I have just checked into my GCSE Maths wiki (yes during their break!) and find that they are happy publishing but not much responding to one another. Whereas on the staff wiki, it seems to be the response that gets the most discussion going. Interestsing. More later on these ideas.

Monday, April 6, 2009

Learning theories

It's son's 24th birthday today so won't be hanging around here.

Trying to catch up with all the reading on learning theories and also thinking back to an old OU course (E836) and Anna Sfard's Acquisition and Participation metaphors - you can find it online through OU or JSTOR.

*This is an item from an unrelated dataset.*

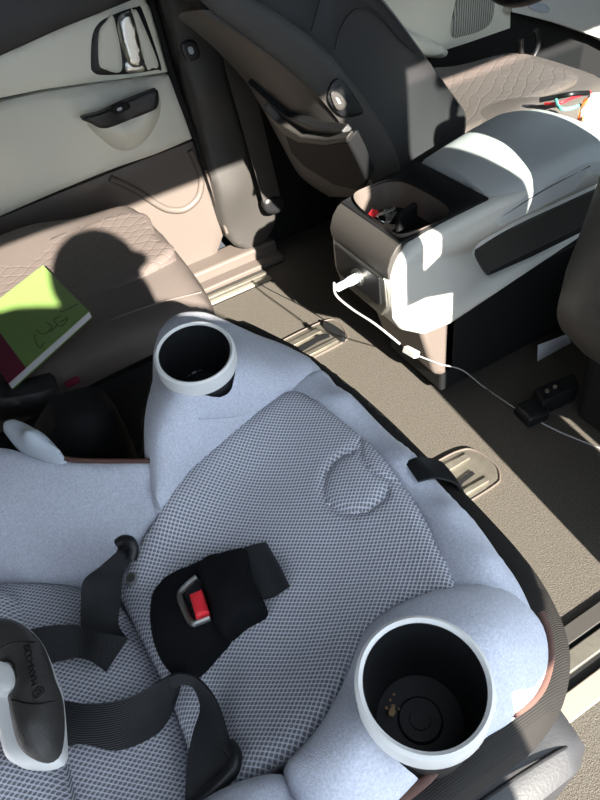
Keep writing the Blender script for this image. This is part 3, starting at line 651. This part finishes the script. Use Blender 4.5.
# dark tray around the cup bores
tray = prism('cup_tray', [(.556, .788, .474), (.66, .785, .484), (.757, .785, .488), (.757, .999, .488), (.66, .999, .484), (.556, .994, .474)], (0, 0, .006), M['blackm'], cn, bevel=.003)
ct = []
ct.append(prism('cutter', [(p.x, p.y, .40) for p in WELL], (0, 0, .12), M['blackm'], None)); cut(tray, ct)
# liner wall following the oval, floor with two round cup bores
vs = []; nW = len(WELL); WC = V((.628, .89, 0))
for k_, (z_, e_) in enumerate(((.489, -.0005), (.445, .004), (.401, .006))):
    for p in WELL:
        q = p-WC; vs.append((p.x-q.normalized().x*e_, p.y-q.normalized().y*e_, z_))
fs = [(r_*nW+i, r_*nW+(i+1) % nW, (r_+1)*nW+(i+1) % nW, (r_+1)*nW+i) for r_ in range(2) for i in range(nW)]
build('well_liner', vs, fs, M['taupe'], cn)
fl = prism('well_floor', [(p.x-(p-WC).normalized().x*.003, p.y-(p-WC).normalized().y*.003, .401) for p in WELL], (0, 0, .028), M['blackm'], cn)
ct = [lathe('cutter', [(0, -.05), (.040, -.05), (.040, .05), (0, .05)], (cx, cy, .43), (0, 0, 1), M['blackm'], None, seg=40) for cx, cy in ((.637, .838), (.632, .94))]
cut(fl, ct)
for cx, cy in ((.637, .838), (.632, .94)):
    lathe('cup_well', [(.0395, .0), (.0375, -.035), (.0, -.035), (0, -.037), (.0395, -.037)], (cx, cy, .430), (0, 0, 1), M['black'], cn, seg=40)
    for a in (.5, 2.6, 4.7): obox('grip_tab', (cx+math.cos(a)*.038, cy+math.sin(a)*.038, .424), (math.cos(a)*.005, math.sin(a)*.005, 0), (-math.sin(a)*.006, math.cos(a)*.006, 0), (0, 0, .008), M['black'], cn, bevel=.002)
obox('well_divider', (.645, .892, .440), (.030, .010, 0), (-.002, .006, 0), (0, 0, .030), M['blackm'], cn, bevel=.004)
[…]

Done TMA02 in draft form as I know I am going to be v busy marking the assignments from my own students next couple of weeks and have an awayday the weekend it's due (looking at school self evaluation). I hope to get a chance to re-draft it before handing it in.

Saturday, April 4, 2009

spring is sprung




There are a few tadpoles in the pond this year - not as many as usual worryingly. Seen some newts too though. The greenhouse is almost done - doors and sliding window to do - maybe tomorrow. It's not a great bit of DIY but it is really warm inside so should help all the veg along I hope.

Thursday, April 2, 2009

More on reciprocity

This blog post from M Weller about the reciprocity economy is well worth a read and also takes my last post much further - I'll need to think some more.

Wednesday, April 1, 2009

Jones and Preece Sociabilty and Usabilty framework



Click on the table above to enlarge.

Jones and Preece (2006) propose a sociability and usability framework to assess and study different collaborative online projects. This framework includes the following headings:-

• Participation, non-participation and reciprocity
• Empathy and trust
• Etiquette
• Social presence
• Communication and common ground
• Collaboration and competition

These headings tie in with both my own project about developing a staff wiki aimed at collaborative Continuing Professional Development (CPD) and the H809 course wiki and the attempt to build up a discussion of case studies looking at ethical concerns related to online research.